Welcome, 2025!
How To Get More Traffic To Your Website
Here are a few ideas for a new business to get more paying customers:
1. Classified Ads
The trick here is to use the free or cheapest option first. See if you get any converting traffic.
Don't be shmoozed into buying on spec. One site, in any niche, will get most of the traffic. The rest are also-rans. This applies to classified ads sites as well. Need we say that there's no point in forking out for print ads? These are over-priced for small businesses, for the return, unless you get a crafty copywriter to write one and it's a narrow-targetted niche and the ROI is guaranteed.
Phone number: A local one will do. It says you're nearby. People like that. Tradesmen need only a mobile; people expect that's all they'll have. 0800 numbers are a waste of money for Jeff the plumber from Bromley; it's about what people expect a great plumber will have in his advertising.
2. Google Adwords
This can be graveyard or a goldmine. The key thing is to narrow down the traffic you'll accept.
Turn off the Content Network and tick the 'exact phrase' box. Only accept traffic from the UK. Set the maximum CPC quite low. Target words that potential buyers use. Make your ad text match the keyword you're targetting and the content of the landing page.

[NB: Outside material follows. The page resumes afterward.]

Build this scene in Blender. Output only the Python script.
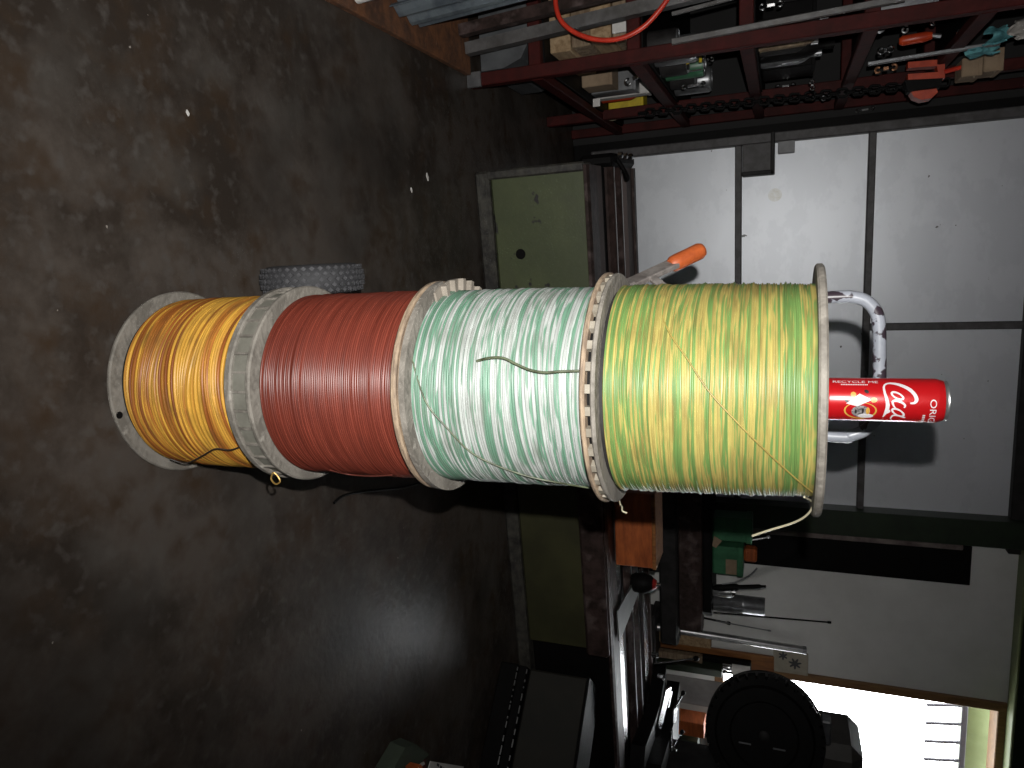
import bpy, bmesh, math, random
import numpy as np
from mathutils import Vector, Matrix, Euler
random.seed(7); rng = np.random.default_rng(7)
for o in list(bpy.data.objects): bpy.data.objects.remove(o)
SC = bpy.context.scene; COL = SC.collection
PI = math.pi

# ------------------------------------------------------------------ camera, world, flash, exposure
FPX, PITCH, ROLL, AZ, EYE = 706.08, 0.36355, 0.01381, 0.18795, 1.10058
def _basis():
    sp, cp, sa, ca = math.sin(PITCH), math.cos(PITCH), math.sin(AZ), math.cos(AZ)
    F = Vector((sa*cp, ca*cp, -sp)); R = Vector((ca, -sa, 0)); U = R.cross(F)
    return F, R*math.cos(ROLL)+U*math.sin(ROLL), U*math.cos(ROLL)-R*math.sin(ROLL)
F_, R_, U_ = _basis()
cam_d = bpy.data.cameras.new('camera'); cam = bpy.data.objects.new('camera', cam_d); COL.objects.link(cam)
cam_d.sensor_fit = 'HORIZONTAL'; cam_d.sensor_width = 36; cam_d.lens = FPX/1024*36
cam_d.clip_start = .02; cam_d.clip_end = 200
# the camera is held on its side: world up runs to the right of the frame
M = Matrix((U_, -R_, -F_)).transposed().to_4x4(); M.translation = Vector((0, 0, EYE)); cam.matrix_world = M
SC.camera = cam

W = bpy.data.worlds.new('world'); SC.world = W; W.use_nodes = True
wb = W.node_tree.nodes['Background']; wb.inputs[0].default_value = (.93, .97, 1, 1); wb.inputs[1].default_value = 13.0

# pop-up flash of the camera: beside the lens, towards the upper edge of the camera body
fl_d = bpy.data.lights.new('camera_flash', 'SPOT'); fl = bpy.data.objects.new('camera_flash', fl_d); COL.objects.link(fl)
fl_d.energy = 132; fl_d.color = (1, .985, .95); fl_d.shadow_soft_size = .007
fl_d.spot_size = math.radians(122); fl_d.spot_blend = 1.0
fl.location = Vector((0, 0, EYE)) + U_*.029 - R_*.0726 + F_*.01
_aim = F_*FPX + U_*(505-512) + R_*(190-384)
fl.rotation_euler = _aim.to_track_quat('-Z', 'Y').to_euler()

SC.view_settings.view_transform = 'Standard'; SC.view_settings.look = 'None'
SC.view_settings.gamma = 1; SC.view_settings.use_curve_mapping = False; SC.view_settings.exposure = 0.0

# a ray through a point of the photograph, met with a real plane of the room
def _ray(x, y): return F_*FPX + U_*(x-512) + R_*(y-384)
def at_b(x, y, b): v = _ray(x, y); return Vector((0, 0, EYE)) + v*(b/v.y)
def at_z(x, y, z): v = _ray(x, y); return Vector((0, 0, EYE)) + v*((z-EYE)/v.z)
def at_a(x, y, a): v = _ray(x, y); return Vector((0, 0, EYE)) + v*(a/v.x)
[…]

Make the landing page exactly what the visitor is looking for.
Make sure visitors are induced to contact you: make the landing page buttons and your phone number 4 times bigger than you think they should be.
3. SEO
SEO is basically keyworded backlinks to keyworded pages. These pages should be an excellent match to what a customer is looking for. Don't fob them off with cheap drivel. The only trick is making backlinking look natural i.e. not 500 links all with the same anchor text.
Target words that potential buyers use, not students or your dumb competitors (checking their rankings). Use long keywords. Don't make 700 dull pages targeting 1 keyword each if 7 interesting pages targeting multiple overlapping keywords could cover your entire niche. Make sure the pages are pleasing to people as well as search engine bots.
Then get more backlinks.
Try to get visitors to stay on the page for a while. Google is now checking human behaviour and it has a range of ways to do that.
The best SEO is invisibly 'faking' a truly popular site: Give your site a little hand, in the background, up the SERPs.
4. Forums
Good news! There's only one forum in the UK, in your niche, that will bring you paying traffic. All you have to do is find it. Type "KEYWORD forum UK" into Google and away you go. Avoid ones filled with spam or which don't have recent posts.
Sign up, put your website in your signature and make useful contributions on topics related to your business. Don't try to flim-flam members; they'll call you on it. You'll also learn a thing or two about your business.
5. Social Media
Everyone is talking about this, so you should get in too.
Wrong! Social media is online communities: people talking to each other. It's personable. Your business may not be suitable for promotion this way ...
Unless ...
You make it personable.
Put a face to it. Yours, a staff member, a cartoon. Be prepared to chinwag with customers. Put the human element in your business on there. We want to be liked by other people. Are you likeable? Are you doing interesting things that people will chat about?
Also: Social media sites can become unpopular as fast as they become popular. Don't base your whole marketing strategy around one method. Remember MySpace? We don't either!
6. Copy Your Competitors
Why reinvent the wheel? Check out the competition and make notes of what works. Stand on their shoulders. Leave creativity to starving artists.
7. Give People What They Want
Research what people are actually looking for and what a great vendor in that niche looks like. Then make your site conform to that expectation. Make your site 'best of breed': word of mouth is the best advertising, Note: this doesn't mean complicated. Again, check what the competition is doing before you go off the beaten track: simplicity is good engineering.